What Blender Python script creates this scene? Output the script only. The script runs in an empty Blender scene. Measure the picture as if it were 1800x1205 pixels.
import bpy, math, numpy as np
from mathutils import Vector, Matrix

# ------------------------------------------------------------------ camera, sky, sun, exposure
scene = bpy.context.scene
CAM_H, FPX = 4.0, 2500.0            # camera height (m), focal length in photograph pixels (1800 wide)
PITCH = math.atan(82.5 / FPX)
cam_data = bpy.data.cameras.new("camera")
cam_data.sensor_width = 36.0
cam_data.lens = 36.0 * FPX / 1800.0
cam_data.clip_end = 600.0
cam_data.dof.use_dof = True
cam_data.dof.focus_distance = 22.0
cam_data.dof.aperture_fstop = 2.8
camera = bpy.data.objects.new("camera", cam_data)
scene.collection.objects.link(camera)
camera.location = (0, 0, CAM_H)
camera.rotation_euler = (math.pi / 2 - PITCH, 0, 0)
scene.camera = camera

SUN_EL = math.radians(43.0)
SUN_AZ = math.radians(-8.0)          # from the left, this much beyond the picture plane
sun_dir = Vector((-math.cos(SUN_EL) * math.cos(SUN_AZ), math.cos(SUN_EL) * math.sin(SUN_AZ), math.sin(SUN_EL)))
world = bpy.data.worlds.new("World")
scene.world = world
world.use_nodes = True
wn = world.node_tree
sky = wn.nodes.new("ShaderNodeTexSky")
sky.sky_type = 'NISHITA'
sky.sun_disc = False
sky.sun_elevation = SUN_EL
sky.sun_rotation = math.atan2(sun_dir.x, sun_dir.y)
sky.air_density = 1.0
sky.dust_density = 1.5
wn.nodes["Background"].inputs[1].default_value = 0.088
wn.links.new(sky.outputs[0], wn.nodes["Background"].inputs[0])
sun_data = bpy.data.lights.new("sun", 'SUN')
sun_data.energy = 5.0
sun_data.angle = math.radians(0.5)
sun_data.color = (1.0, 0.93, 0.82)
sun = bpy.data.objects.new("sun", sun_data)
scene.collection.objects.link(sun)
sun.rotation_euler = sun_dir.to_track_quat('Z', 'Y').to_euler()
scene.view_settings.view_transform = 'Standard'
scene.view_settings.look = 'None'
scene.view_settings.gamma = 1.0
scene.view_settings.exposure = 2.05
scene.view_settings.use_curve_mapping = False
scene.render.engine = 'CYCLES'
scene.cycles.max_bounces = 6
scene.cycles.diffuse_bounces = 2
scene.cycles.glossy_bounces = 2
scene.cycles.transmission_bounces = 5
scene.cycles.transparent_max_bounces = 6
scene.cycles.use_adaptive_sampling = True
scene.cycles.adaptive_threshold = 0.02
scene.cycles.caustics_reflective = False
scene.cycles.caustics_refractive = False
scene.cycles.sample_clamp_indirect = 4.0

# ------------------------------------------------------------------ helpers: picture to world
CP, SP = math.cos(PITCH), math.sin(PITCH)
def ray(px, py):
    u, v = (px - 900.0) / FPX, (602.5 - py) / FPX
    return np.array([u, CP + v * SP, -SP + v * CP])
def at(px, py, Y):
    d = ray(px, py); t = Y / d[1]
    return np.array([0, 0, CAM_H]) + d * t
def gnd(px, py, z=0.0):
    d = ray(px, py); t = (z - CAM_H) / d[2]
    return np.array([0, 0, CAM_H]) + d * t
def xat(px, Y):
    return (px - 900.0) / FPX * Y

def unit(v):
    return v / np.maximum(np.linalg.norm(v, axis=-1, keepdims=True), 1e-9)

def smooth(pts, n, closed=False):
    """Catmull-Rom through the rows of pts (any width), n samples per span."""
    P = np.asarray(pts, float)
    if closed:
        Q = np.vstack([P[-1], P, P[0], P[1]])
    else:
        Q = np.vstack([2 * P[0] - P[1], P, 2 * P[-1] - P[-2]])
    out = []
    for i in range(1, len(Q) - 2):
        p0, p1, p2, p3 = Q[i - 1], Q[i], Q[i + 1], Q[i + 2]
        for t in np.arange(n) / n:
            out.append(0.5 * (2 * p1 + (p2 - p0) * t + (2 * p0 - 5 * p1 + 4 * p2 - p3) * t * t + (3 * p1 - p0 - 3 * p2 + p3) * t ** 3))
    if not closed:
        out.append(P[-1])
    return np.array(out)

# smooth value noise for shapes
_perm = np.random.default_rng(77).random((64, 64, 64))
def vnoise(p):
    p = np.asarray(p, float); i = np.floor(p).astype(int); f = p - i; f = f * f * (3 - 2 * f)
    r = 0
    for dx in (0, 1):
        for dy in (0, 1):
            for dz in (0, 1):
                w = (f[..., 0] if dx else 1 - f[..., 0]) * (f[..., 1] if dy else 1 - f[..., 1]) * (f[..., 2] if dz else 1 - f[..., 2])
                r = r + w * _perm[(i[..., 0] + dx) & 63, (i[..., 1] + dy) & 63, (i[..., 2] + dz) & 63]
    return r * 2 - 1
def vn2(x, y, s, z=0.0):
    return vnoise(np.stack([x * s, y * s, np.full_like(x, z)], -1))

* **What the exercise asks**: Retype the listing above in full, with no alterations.

* **Exercise output**:
What Blender Python script creates this scene? Output the script only. The script runs in an empty Blender scene. Measure the picture as if it were 1800x1205 pixels.
import bpy, math, numpy as np
from mathutils import Vector, Matrix

# ------------------------------------------------------------------ camera, sky, sun, exposure
scene = bpy.context.scene
CAM_H, FPX = 4.0, 2500.0            # camera height (m), focal length in photograph pixels (1800 wide)
PITCH = math.atan(82.5 / FPX)
cam_data = bpy.data.cameras.new("camera")
cam_data.sensor_width = 36.0
cam_data.lens = 36.0 * FPX / 1800.0
cam_data.clip_end = 600.0
cam_data.dof.use_dof = True
cam_data.dof.focus_distance = 22.0
cam_data.dof.aperture_fstop = 2.8
camera = bpy.data.objects.new("camera", cam_data)
scene.collection.objects.link(camera)
camera.location = (0, 0, CAM_H)
camera.rotation_euler = (math.pi / 2 - PITCH, 0, 0)
scene.camera = camera

SUN_EL = math.radians(43.0)
SUN_AZ = math.radians(-8.0)          # from the left, this much beyond the picture plane
sun_dir = Vector((-math.cos(SUN_EL) * math.cos(SUN_AZ), math.cos(SUN_EL) * math.sin(SUN_AZ), math.sin(SUN_EL)))
world = bpy.data.worlds.new("World")
scene.world = world
world.use_nodes = True
wn = world.node_tree
sky = wn.nodes.new("ShaderNodeTexSky")
sky.sky_type = 'NISHITA'
sky.sun_disc = False
sky.sun_elevation = SUN_EL
sky.sun_rotation = math.atan2(sun_dir.x, sun_dir.y)
sky.air_density = 1.0
sky.dust_density = 1.5
wn.nodes["Background"].inputs[1].default_value = 0.088
wn.links.new(sky.outputs[0], wn.nodes["Background"].inputs[0])
sun_data = bpy.data.lights.new("sun", 'SUN')
sun_data.energy = 5.0
sun_data.angle = math.radians(0.5)
sun_data.color = (1.0, 0.93, 0.82)
sun = bpy.data.objects.new("sun", sun_data)
scene.collection.objects.link(sun)
sun.rotation_euler = sun_dir.to_track_quat('Z', 'Y').to_euler()
scene.view_settings.view_transform = 'Standard'
scene.view_settings.look = 'None'
scene.view_settings.gamma = 1.0
scene.view_settings.exposure = 2.05
scene.view_settings.use_curve_mapping = False
scene.render.engine = 'CYCLES'
scene.cycles.max_bounces = 6
scene.cycles.diffuse_bounces = 2
scene.cycles.glossy_bounces = 2
scene.cycles.transmission_bounces = 5
scene.cycles.transparent_max_bounces = 6
scene.cycles.use_adaptive_sampling = True
scene.cycles.adaptive_threshold = 0.02
scene.cycles.caustics_reflective = False
scene.cycles.caustics_refractive = False
scene.cycles.sample_clamp_indirect = 4.0

# ------------------------------------------------------------------ helpers: picture to world
CP, SP = math.cos(PITCH), math.sin(PITCH)
def ray(px, py):
    u, v = (px - 900.0) / FPX, (602.5 - py) / FPX
    return np.array([u, CP + v * SP, -SP + v * CP])
def at(px, py, Y):
    d = ray(px, py); t = Y / d[1]
    return np.array([0, 0, CAM_H]) + d * t
def gnd(px, py, z=0.0):
    d = ray(px, py); t = (z - CAM_H) / d[2]
    return np.array([0, 0, CAM_H]) + d * t
def xat(px, Y):
    return (px - 900.0) / FPX * Y

def unit(v):
    return v / np.maximum(np.linalg.norm(v, axis=-1, keepdims=True), 1e-9)

def smooth(pts, n, closed=False):
    """Catmull-Rom through the rows of pts (any width), n samples per span."""
    P = np.asarray(pts, float)
    if closed:
        Q = np.vstack([P[-1], P, P[0], P[1]])
    else:
        Q = np.vstack([2 * P[0] - P[1], P, 2 * P[-1] - P[-2]])
    out = []
    for i in range(1, len(Q) - 2):
        p0, p1, p2, p3 = Q[i - 1], Q[i], Q[i + 1], Q[i + 2]
        for t in np.arange(n) / n:
            out.append(0.5 * (2 * p1 + (p2 - p0) * t + (2 * p0 - 5 * p1 + 4 * p2 - p3) * t * t + (3 * p1 - p0 - 3 * p2 + p3) * t ** 3))
    if not closed:
        out.append(P[-1])
    return np.array(out)

# smooth value noise for shapes
_perm = np.random.default_rng(77).random((64, 64, 64))
def vnoise(p):
    p = np.asarray(p, float); i = np.floor(p).astype(int); f = p - i; f = f * f * (3 - 2 * f)
    r = 0
    for dx in (0, 1):
        for dy in (0, 1):
            for dz in (0, 1):
                w = (f[..., 0] if dx else 1 - f[..., 0]) * (f[..., 1] if dy else 1 - f[..., 1]) * (f[..., 2] if dz else 1 - f[..., 2])
                r = r + w * _perm[(i[..., 0] + dx) & 63, (i[..., 1] + dy) & 63, (i[..., 2] + dz) & 63]
    return r * 2 - 1
def vn2(x, y, s, z=0.0):
    return vnoise(np.stack([x * s, y * s, np.full_like(x, z)], -1))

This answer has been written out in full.